DATA EXTRACT:
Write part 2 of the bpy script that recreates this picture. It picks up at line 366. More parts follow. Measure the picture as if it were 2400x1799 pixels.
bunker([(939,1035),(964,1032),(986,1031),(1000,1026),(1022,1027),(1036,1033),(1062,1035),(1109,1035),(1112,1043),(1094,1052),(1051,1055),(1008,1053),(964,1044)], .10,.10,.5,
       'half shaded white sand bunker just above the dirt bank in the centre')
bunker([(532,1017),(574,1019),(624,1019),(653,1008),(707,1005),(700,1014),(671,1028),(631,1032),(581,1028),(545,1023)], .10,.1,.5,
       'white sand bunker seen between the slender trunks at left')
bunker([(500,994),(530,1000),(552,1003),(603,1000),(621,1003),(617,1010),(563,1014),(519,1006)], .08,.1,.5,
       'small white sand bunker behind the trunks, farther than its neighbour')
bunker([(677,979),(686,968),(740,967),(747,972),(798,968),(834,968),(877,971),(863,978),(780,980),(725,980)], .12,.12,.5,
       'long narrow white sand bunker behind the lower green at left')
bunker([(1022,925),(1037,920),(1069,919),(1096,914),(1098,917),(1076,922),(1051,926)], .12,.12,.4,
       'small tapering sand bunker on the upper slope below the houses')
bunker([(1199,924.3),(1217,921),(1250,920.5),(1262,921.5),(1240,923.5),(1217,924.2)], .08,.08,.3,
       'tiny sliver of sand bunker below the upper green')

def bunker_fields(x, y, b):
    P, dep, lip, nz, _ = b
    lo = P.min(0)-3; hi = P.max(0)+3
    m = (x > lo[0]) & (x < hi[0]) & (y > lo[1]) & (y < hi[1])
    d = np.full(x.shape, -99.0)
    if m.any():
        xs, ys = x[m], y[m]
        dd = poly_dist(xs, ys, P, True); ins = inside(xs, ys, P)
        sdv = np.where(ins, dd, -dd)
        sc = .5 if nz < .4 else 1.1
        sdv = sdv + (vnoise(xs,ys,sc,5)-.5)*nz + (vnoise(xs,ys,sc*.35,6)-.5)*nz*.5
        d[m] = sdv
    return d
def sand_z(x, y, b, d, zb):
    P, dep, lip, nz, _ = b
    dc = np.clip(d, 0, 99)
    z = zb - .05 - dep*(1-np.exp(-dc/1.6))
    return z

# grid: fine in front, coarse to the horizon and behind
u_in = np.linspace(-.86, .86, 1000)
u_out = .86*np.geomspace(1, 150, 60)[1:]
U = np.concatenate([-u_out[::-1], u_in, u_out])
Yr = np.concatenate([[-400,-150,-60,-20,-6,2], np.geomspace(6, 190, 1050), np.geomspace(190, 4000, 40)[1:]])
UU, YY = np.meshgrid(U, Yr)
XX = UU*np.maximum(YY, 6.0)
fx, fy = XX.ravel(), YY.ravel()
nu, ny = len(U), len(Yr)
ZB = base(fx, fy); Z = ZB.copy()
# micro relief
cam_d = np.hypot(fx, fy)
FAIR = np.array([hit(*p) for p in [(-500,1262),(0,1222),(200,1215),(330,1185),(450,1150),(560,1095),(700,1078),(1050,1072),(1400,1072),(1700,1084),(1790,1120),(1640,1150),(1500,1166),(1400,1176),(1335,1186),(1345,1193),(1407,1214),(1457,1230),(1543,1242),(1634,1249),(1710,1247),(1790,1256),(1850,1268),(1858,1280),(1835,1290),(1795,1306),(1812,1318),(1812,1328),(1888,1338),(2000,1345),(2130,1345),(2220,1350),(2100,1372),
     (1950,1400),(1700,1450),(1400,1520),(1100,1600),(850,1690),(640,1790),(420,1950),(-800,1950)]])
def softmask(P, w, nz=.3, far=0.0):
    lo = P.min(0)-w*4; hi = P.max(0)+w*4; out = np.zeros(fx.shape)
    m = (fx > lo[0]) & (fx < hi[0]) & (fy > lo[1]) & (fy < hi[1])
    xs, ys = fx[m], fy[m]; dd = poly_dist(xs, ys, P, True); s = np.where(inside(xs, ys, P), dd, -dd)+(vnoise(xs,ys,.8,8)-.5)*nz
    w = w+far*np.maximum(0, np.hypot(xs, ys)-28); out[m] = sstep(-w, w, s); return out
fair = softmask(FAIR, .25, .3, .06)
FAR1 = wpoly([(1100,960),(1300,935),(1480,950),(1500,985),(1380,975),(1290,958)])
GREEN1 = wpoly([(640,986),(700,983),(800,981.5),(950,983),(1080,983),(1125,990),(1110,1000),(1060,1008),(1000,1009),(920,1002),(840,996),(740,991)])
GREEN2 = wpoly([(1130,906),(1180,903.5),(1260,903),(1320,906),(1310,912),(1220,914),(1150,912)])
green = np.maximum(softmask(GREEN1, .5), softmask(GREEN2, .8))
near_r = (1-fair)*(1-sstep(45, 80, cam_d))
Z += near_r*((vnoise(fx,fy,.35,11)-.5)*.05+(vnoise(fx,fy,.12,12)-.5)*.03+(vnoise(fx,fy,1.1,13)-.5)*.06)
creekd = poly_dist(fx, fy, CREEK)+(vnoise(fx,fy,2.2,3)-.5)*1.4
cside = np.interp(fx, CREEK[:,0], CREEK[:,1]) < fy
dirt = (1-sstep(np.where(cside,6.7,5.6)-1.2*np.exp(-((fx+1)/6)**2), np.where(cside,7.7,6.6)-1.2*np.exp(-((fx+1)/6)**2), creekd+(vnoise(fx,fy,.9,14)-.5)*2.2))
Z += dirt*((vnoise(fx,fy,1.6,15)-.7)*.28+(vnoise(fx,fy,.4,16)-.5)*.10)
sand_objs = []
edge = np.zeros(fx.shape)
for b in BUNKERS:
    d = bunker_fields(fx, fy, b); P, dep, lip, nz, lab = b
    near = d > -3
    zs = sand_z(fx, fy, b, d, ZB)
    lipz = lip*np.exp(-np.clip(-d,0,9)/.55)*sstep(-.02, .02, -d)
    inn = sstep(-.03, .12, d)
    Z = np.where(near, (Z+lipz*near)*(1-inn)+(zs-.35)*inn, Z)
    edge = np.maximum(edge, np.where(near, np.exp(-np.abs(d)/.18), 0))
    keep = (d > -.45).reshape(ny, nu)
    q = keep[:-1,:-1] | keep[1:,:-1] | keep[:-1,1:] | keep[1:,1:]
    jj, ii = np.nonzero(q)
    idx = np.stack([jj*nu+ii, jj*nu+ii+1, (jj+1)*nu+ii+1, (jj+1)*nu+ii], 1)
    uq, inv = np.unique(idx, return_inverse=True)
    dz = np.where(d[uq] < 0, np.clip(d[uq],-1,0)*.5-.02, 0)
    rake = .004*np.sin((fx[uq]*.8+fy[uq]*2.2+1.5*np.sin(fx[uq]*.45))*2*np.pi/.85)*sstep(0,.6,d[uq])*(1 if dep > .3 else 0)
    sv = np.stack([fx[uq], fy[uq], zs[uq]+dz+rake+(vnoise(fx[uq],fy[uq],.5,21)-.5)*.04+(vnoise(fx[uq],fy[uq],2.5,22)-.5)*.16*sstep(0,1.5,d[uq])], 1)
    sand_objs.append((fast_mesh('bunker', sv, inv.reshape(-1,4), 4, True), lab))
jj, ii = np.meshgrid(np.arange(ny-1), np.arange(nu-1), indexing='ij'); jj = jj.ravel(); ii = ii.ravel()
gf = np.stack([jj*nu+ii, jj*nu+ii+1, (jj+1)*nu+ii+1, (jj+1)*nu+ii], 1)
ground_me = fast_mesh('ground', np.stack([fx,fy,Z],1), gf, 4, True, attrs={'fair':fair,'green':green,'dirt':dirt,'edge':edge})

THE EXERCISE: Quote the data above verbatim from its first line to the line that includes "the upper green')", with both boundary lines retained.

WORKED ANSWER:
Write part 2 of the bpy script that recreates this picture. It picks up at line 366. More parts follow. Measure the picture as if it were 2400x1799 pixels.
bunker([(939,1035),(964,1032),(986,1031),(1000,1026),(1022,1027),(1036,1033),(1062,1035),(1109,1035),(1112,1043),(1094,1052),(1051,1055),(1008,1053),(964,1044)], .10,.10,.5,
       'half shaded white sand bunker just above the dirt bank in the centre')
bunker([(532,1017),(574,1019),(624,1019),(653,1008),(707,1005),(700,1014),(671,1028),(631,1032),(581,1028),(545,1023)], .10,.1,.5,
       'white sand bunker seen between the slender trunks at left')
bunker([(500,994),(530,1000),(552,1003),(603,1000),(621,1003),(617,1010),(563,1014),(519,1006)], .08,.1,.5,
       'small white sand bunker behind the trunks, farther than its neighbour')
bunker([(677,979),(686,968),(740,967),(747,972),(798,968),(834,968),(877,971),(863,978),(780,980),(725,980)], .12,.12,.5,
       'long narrow white sand bunker behind the lower green at left')
bunker([(1022,925),(1037,920),(1069,919),(1096,914),(1098,917),(1076,922),(1051,926)], .12,.12,.4,
       'small tapering sand bunker on the upper slope below the houses')
bunker([(1199,924.3),(1217,921),(1250,920.5),(1262,921.5),(1240,923.5),(1217,924.2)], .08,.08,.3,
       'tiny sliver of sand bunker below the upper green')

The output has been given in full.